I tried running through the apertures, from f6.3 to f11.  I tried running through shutter speeds from 1/500 to 1/8000.  Finally I tried manual focus and nudging the ring (which is very nicely damped) a millimeter at a time.  Nothing helped.

Later, at home, I set up a focus calibration and ended up with a correction of -2 or -3, which wasn't a very significant difference.

My reason for buying this lens was because I hoped that it would enable me to go further and do more than I can with the little DA 55-300.  But it can't.  It's nowhere near adequate for such a purpose.  I think it may actually be worse than the old 135-400 I sold years ago!  That's a lens that no one misses now that it's gone, yet I got along reasonably well with it for some time, and only gradually decided that it just wouldn't do.  With this one, I'm seeing major inadequacies right from the start.
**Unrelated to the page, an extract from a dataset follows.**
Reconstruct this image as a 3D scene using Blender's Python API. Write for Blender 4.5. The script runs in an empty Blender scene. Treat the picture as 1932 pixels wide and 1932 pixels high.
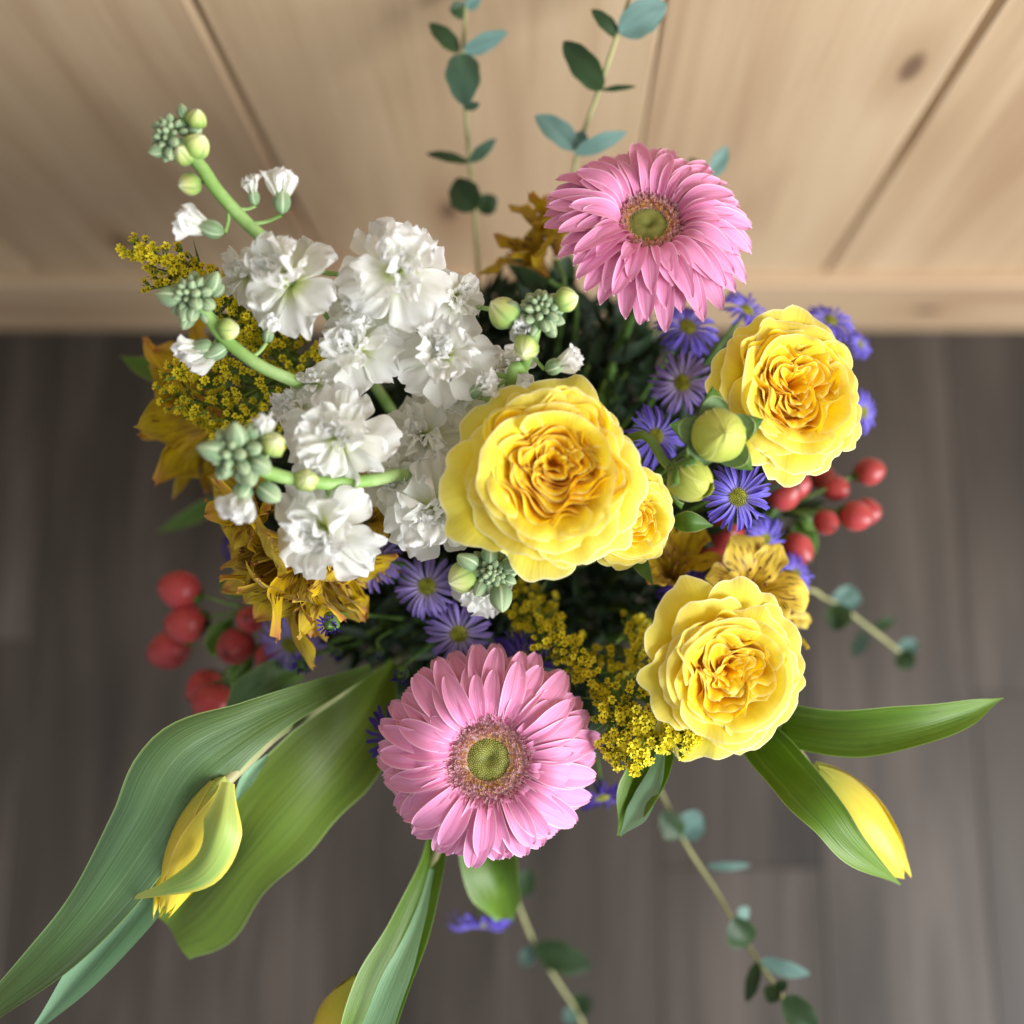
import bpy, math, random
import numpy as np
from mathutils import Vector, Matrix

R = math.radians
rnd = random.Random(7)
nr = np.random.RandomState(11)
scene = bpy.context.scene
COL = scene.collection

# ------------------------------------------------------------------ camera
CAM_H = 1.0
TILT = R(10.7)
PX0, PY0 = 1030.0, 966.0           # where the optical axis falls (the photo is a crop)
cam_d = bpy.data.cameras.new('camera')
cam_d.sensor_width = 36.0
cam_d.lens = 36.0
cam_d.shift_x = -(PX0 - 966.0) / 1932.0
cam_d.clip_start = 0.02
cam_d.clip_end = 50
cam_d.dof.use_dof = True
cam_d.dof.focus_distance = 0.462
cam_d.dof.aperture_fstop = 2.3
cam = bpy.data.objects.new('camera', cam_d)
COL.objects.link(cam)
cam.location = (0, 0, CAM_H)
cam.rotation_euler = (TILT, 0, 0)
scene.camera = cam
CR = Matrix.Rotation(TILT, 3, 'X')
CO = Vector((0, 0, CAM_H))

# ------------------------------------------------------------------ light
world = bpy.data.worlds.new("World")
scene.world = world
world.use_nodes = True
bgn = world.node_tree.nodes['Background']
bgn.inputs[0].default_value = (0.97, 0.98, 1.0, 1)
bgn.inputs[1].default_value = 0.31


def area(name, loc, aim, sx, sy, power, col):
    l = bpy.data.lights.new(name, 'AREA')
    l.shape = 'RECTANGLE'; l.size = sx; l.size_y = sy
    l.energy = power; l.color = col
    o = bpy.data.objects.new(name, l)
    COL.objects.link(o)
    o.location = loc
    o.rotation_euler = (Vector(aim) - Vector(loc)).to_track_quat('-Z', 'Y').to_euler()
    return o


area('window_light', (1.75, -0.85, 1.35), (0, 0.05, 0.5), 1.1, 1.5, 59, (0.97, 0.985, 1.0))
scene.view_settings.view_transform = 'Standard'
scene.view_settings.look = 'None'
scene.view_settings.gamma = 1
scene.view_settings.exposure = 0.82


def lin(r, g, b):
    f = lambda c: (c / 255 / 12.92) if c / 255 <= 0.04045 else ((c / 255 + 0.055) / 1.055) ** 2.4
    return (f(r), f(g), f(b), 1)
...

So, is this lens decent and I'm missing something or not giving it a fair chance, or is it as bad as I think?  Right now I'm thinking I should immediately start proceedings to return it.  Am I making sense?

(Unfortunately, I already scuffed the hood by dropping it in gravel.)

It's amazing how truly difficult it is to find an affordable lens that improves on the 55-300.  At this point, I guess my only remaining option if I want to stay within a normal human sized budget is DA*300 + TC, but even that adds up to about double the cost of the Bigmos.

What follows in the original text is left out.